Start Given data

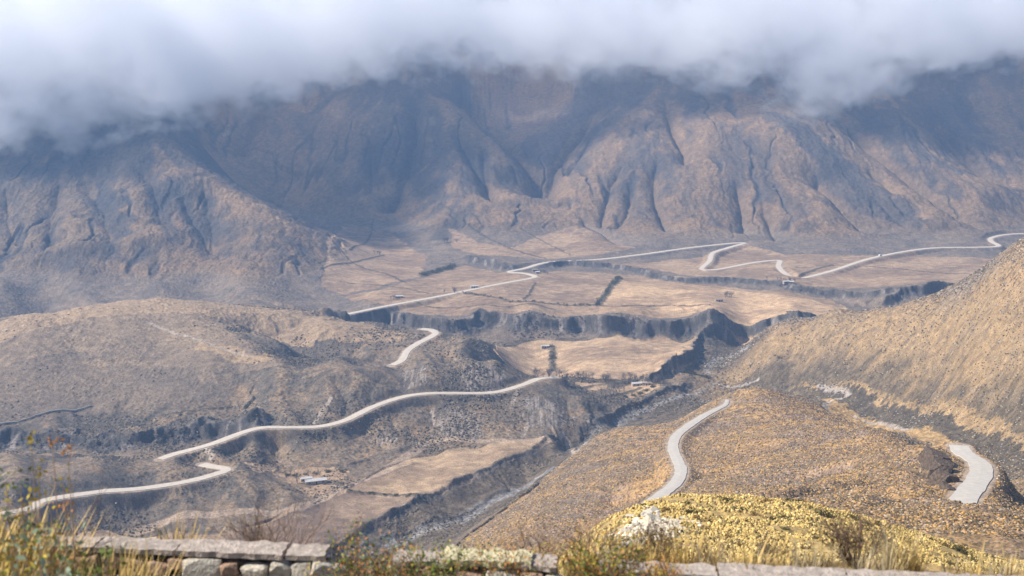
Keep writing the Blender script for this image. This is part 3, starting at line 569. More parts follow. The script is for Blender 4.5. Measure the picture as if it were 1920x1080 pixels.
def ground(x,y):
    s=x/y; q=math.log(y); i=int(np.clip(np.searchsorted(Sr,s)-1,0,len(Sr)-2)); j=int(np.clip(np.searchsorted(Qr,q)-1,0,nR-2))
    a=(s-Sr[i])/(Sr[i+1]-Sr[i]); b=(q-Qr[j])/(Qr[j+1]-Qr[j])
    return float((GZ[j,i]*(1-a)+GZ[j,i+1]*a)*(1-b)+(GZ[j+1,i]*(1-a)+GZ[j+1,i+1]*a)*b)
QGs=np.linspace(-.5,.5,10)
def ghit(u,v,Ymin,Ymax=4000):
    """the ground point seen at (u,v) beyond Ymin, from the finished ground"""
    s=float(s_of(u,v)); t0=float(tanv(v)); i=int(np.clip(np.searchsorted(Sr,s)-1,0,len(Sr)-2)); j0=int(np.searchsorted(Qr,math.log(Ymin)))
    a=(s-Sr[i])/(Sr[i+1]-Sr[i]); zz=GZ[j0:,i]*(1-a)+GZ[j0:,i+1]*a; t=zz/np.exp(Qr[j0:]); k=int(np.argmax(t>=t0)); Y=math.exp(Qr[j0+k]); 
    return Vector((s*Y,Y,ground(s*Y,Y)))
NAMES={0:'valley_floor',1:'scrub_hills',2:'ochre_hill',3:'valley_slope',4:'grassy_knoll',5:'mountains',6:'roadside_verge'}
nS=len(Sr); idx=np.arange(nR*nS).reshape(nR,nS)
fq=np.stack([idx[:-1,:-1],idx[:-1,1:],idx[1:,1:],idx[1:,:-1]],-1).reshape(-1,4); fc=GL[:-1,:-1].ravel()
VX=np.c_[GX.ravel(),GY.ravel(),GZ.ravel()]; VC=GC.reshape(-1,3)
for k,nm in NAMES.items():
    f=fq[fc==k]
    if not len(f): continue
    used=np.zeros(len(VX),bool); used[f.ravel()]=True; rm=np.cumsum(used)-1
    o=bigmesh(nm,VX[used],rm[f],M_TN if k in(4,6) else M_T,VC[used]); tag(o,kind='structure')
del fq,fc
# ground behind and beside the viewpoint
Rr=[(-4900,-50),(4900,-50),(4900,4290),(-4900,4290)]
o=mesh('ground',[(x,y,-420) for x,y in Rr],[(0,1,2,3)],mat('far_ground',(.20,.15,.11),nscale=.01)); tag(o,kind='structure')
zz=-4.30
o=mesh('road',[(-60,-12,zz),(60,-12,zz),(60,3.4,zz),(-60,3.4,zz),(-60,-12,zz-2),(60,-12,zz-2),(60,3.4,zz-2),(-60,3.4,zz-2)],[(0,1,2,3),(7,6,5,4),(0,4,5,1),(1,5,6,2),(2,6,7,3),(3,7,4,0)],M_RD); tag(o,kind='structure')
# ---------------------------------------------------------------- roads
for n,p,hw in ROADS:
    d=np.gradient(p[:,:2],axis=0); d/=np.linalg.norm(d,axis=1)[:,None]+1e-9; nrm=np.c_[-d[:,1],d[:,0]]
    V=[];Fc=[];m=len(p); rag=fbm(np.arange(m)*.35,np.zeros(m)+hw,2,401)*.5
    for i in range(m):
        W=(hw+float(rag[i]))*(1 if n!='near_road' else .5+.5*min(1,i/m*3.5))
        up=.22+p[i,1]*1.2e-4
        for k,(a,h) in enumerate(((-1,-.5),(-.97,0),(0,.10),(.97,0),(1,-.5))):
            V.append((p[i,0]+nrm[i,0]*W*a,p[i,1]+nrm[i,1]*W*a,p[i,2]+up+h))
    for i in range(m-1):
        for k in range(4): Fc.append((i*5+k,i*5+k+1,i*5+5+k+1,i*5+5+k))
    o=mesh('mountain_road',V,Fc,M_RN if n in('near_road','bend') else M_RD,smooth=False); tag(o,kind='structure')
print('roads',time.time()-T0)
# ---------------------------------------------------------------- small builders
def tubes(paths,r0,r1,n=3):
    V=[];Fc=[]
    for P_,ra,rb in paths:
        P_=[Vector(p) for p in P_]; b0=len(V)
        for i,p in enumerate(P_):
            d=(P_[min(i+1,len(P_)-1)]-P_[max(i-1,0)]).normalized(); a=d.orthogonal().normalized(); b=d.cross(a); r=ra+(rb-ra)*i/(len(P_)-1)
            for k in range(n): V.append(p+(a*math.cos(6.2832*k/n)+b*math.sin(6.2832*k/n))*r)
        for i in range(len(P_)-1):
            for k in range(n): Fc.append((b0+i*n+k,b0+i*n+(k+1)%n,b0+(i+1)*n+(k+1)%n,b0+(i+1)*n+k))
    return V,Fc
def twigs(rng,h,w,n,levels=3,curl=.25,r=.006):
    """many stems fanning up from one root, each forking into finer twigs"""
    out=[];ends=[]
    def grow(p,d,l,rr,lv):
        pts=[p.copy()]; q=p.copy(); dd=d.copy()
        for k in range(4):
            dd=(dd+Vector((rng.gauss(0,curl),rng.gauss(0,curl),rng.gauss(.04,curl*.6)))*.5).normalized(); q=q+dd*l/4; pts.append(q.copy())
            if lv>0 and k>=1:
                for _ in range(1 if rng.random()<.75 else 2):
                    sd=Vector((rng.gauss(0,1),rng.gauss(0,1),rng.uniform(-.1,1))).normalized()
                    grow(q.copy(),(dd*1.15+sd*.75).normalized(),l*rng.uniform(.4,.62),rr*.6,lv-1)
        out.append((pts,rr,rr*.35)); ends.append((q.copy(),dd.copy()))
    for i in range(n):
        a=rng.uniform(0,6.283); t=rng.random()**.6; d=Vector((math.cos(a)*t*w/2,math.sin(a)*t*w/2,h*rng.uniform(.75,1.05))); l=d.length*.72
        grow(Vector((math.cos(a)*.02*w,math.sin(a)*.02*w,0)),d.normalized(),l,r*rng.uniform(.7,1.2),levels-1)
    return out,ends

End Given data

* **Written problem**
Skip the images and write out the rest of the listing exactly.

* **Final result**
Keep writing the Blender script for this image. This is part 3, starting at line 569. More parts follow. The script is for Blender 4.5. Measure the picture as if it were 1920x1080 pixels.
def ground(x,y):
    s=x/y; q=math.log(y); i=int(np.clip(np.searchsorted(Sr,s)-1,0,len(Sr)-2)); j=int(np.clip(np.searchsorted(Qr,q)-1,0,nR-2))
    a=(s-Sr[i])/(Sr[i+1]-Sr[i]); b=(q-Qr[j])/(Qr[j+1]-Qr[j])
    return float((GZ[j,i]*(1-a)+GZ[j,i+1]*a)*(1-b)+(GZ[j+1,i]*(1-a)+GZ[j+1,i+1]*a)*b)
QGs=np.linspace(-.5,.5,10)
def ghit(u,v,Ymin,Ymax=4000):
    """the ground point seen at (u,v) beyond Ymin, from the finished ground"""
    s=float(s_of(u,v)); t0=float(tanv(v)); i=int(np.clip(np.searchsorted(Sr,s)-1,0,len(Sr)-2)); j0=int(np.searchsorted(Qr,math.log(Ymin)))
    a=(s-Sr[i])/(Sr[i+1]-Sr[i]); zz=GZ[j0:,i]*(1-a)+GZ[j0:,i+1]*a; t=zz/np.exp(Qr[j0:]); k=int(np.argmax(t>=t0)); Y=math.exp(Qr[j0+k]); 
    return Vector((s*Y,Y,ground(s*Y,Y)))
NAMES={0:'valley_floor',1:'scrub_hills',2:'ochre_hill',3:'valley_slope',4:'grassy_knoll',5:'mountains',6:'roadside_verge'}
nS=len(Sr); idx=np.arange(nR*nS).reshape(nR,nS)
fq=np.stack([idx[:-1,:-1],idx[:-1,1:],idx[1:,1:],idx[1:,:-1]],-1).reshape(-1,4); fc=GL[:-1,:-1].ravel()
VX=np.c_[GX.ravel(),GY.ravel(),GZ.ravel()]; VC=GC.reshape(-1,3)
for k,nm in NAMES.items():
    f=fq[fc==k]
    if not len(f): continue
    used=np.zeros(len(VX),bool); used[f.ravel()]=True; rm=np.cumsum(used)-1
    o=bigmesh(nm,VX[used],rm[f],M_TN if k in(4,6) else M_T,VC[used]); tag(o,kind='structure')
del fq,fc
# ground behind and beside the viewpoint
Rr=[(-4900,-50),(4900,-50),(4900,4290),(-4900,4290)]
o=mesh('ground',[(x,y,-420) for x,y in Rr],[(0,1,2,3)],mat('far_ground',(.20,.15,.11),nscale=.01)); tag(o,kind='structure')
zz=-4.30
o=mesh('road',[(-60,-12,zz),(60,-12,zz),(60,3.4,zz),(-60,3.4,zz),(-60,-12,zz-2),(60,-12,zz-2),(60,3.4,zz-2),(-60,3.4,zz-2)],[(0,1,2,3),(7,6,5,4),(0,4,5,1),(1,5,6,2),(2,6,7,3),(3,7,4,0)],M_RD); tag(o,kind='structure')
# ---------------------------------------------------------------- roads
for n,p,hw in ROADS:
    d=np.gradient(p[:,:2],axis=0); d/=np.linalg.norm(d,axis=1)[:,None]+1e-9; nrm=np.c_[-d[:,1],d[:,0]]
    V=[];Fc=[];m=len(p); rag=fbm(np.arange(m)*.35,np.zeros(m)+hw,2,401)*.5
    for i in range(m):
        W=(hw+float(rag[i]))*(1 if n!='near_road' else .5+.5*min(1,i/m*3.5))
        up=.22+p[i,1]*1.2e-4
        for k,(a,h) in enumerate(((-1,-.5),(-.97,0),(0,.10),(.97,0),(1,-.5))):
            V.append((p[i,0]+nrm[i,0]*W*a,p[i,1]+nrm[i,1]*W*a,p[i,2]+up+h))
    for i in range(m-1):
        for k in range(4): Fc.append((i*5+k,i*5+k+1,i*5+5+k+1,i*5+5+k))
    o=mesh('mountain_road',V,Fc,M_RN if n in('near_road','bend') else M_RD,smooth=False); tag(o,kind='structure')
print('roads',time.time()-T0)
# ---------------------------------------------------------------- small builders
def tubes(paths,r0,r1,n=3):
    V=[];Fc=[]
    for P_,ra,rb in paths:
        P_=[Vector(p) for p in P_]; b0=len(V)
        for i,p in enumerate(P_):
            d=(P_[min(i+1,len(P_)-1)]-P_[max(i-1,0)]).normalized(); a=d.orthogonal().normalized(); b=d.cross(a); r=ra+(rb-ra)*i/(len(P_)-1)
            for k in range(n): V.append(p+(a*math.cos(6.2832*k/n)+b*math.sin(6.2832*k/n))*r)
        for i in range(len(P_)-1):
            for k in range(n): Fc.append((b0+i*n+k,b0+i*n+(k+1)%n,b0+(i+1)*n+(k+1)%n,b0+(i+1)*n+k))
    return V,Fc
def twigs(rng,h,w,n,levels=3,curl=.25,r=.006):
    """many stems fanning up from one root, each forking into finer twigs"""
    out=[];ends=[]
    def grow(p,d,l,rr,lv):
        pts=[p.copy()]; q=p.copy(); dd=d.copy()
        for k in range(4):
            dd=(dd+Vector((rng.gauss(0,curl),rng.gauss(0,curl),rng.gauss(.04,curl*.6)))*.5).normalized(); q=q+dd*l/4; pts.append(q.copy())
            if lv>0 and k>=1:
                for _ in range(1 if rng.random()<.75 else 2):
                    sd=Vector((rng.gauss(0,1),rng.gauss(0,1),rng.uniform(-.1,1))).normalized()
                    grow(q.copy(),(dd*1.15+sd*.75).normalized(),l*rng.uniform(.4,.62),rr*.6,lv-1)
        out.append((pts,rr,rr*.35)); ends.append((q.copy(),dd.copy()))
    for i in range(n):
        a=rng.uniform(0,6.283); t=rng.random()**.6; d=Vector((math.cos(a)*t*w/2,math.sin(a)*t*w/2,h*rng.uniform(.75,1.05))); l=d.length*.72
        grow(Vector((math.cos(a)*.02*w,math.sin(a)*.02*w,0)),d.normalized(),l,r*rng.uniform(.7,1.2),levels-1)
    return out,ends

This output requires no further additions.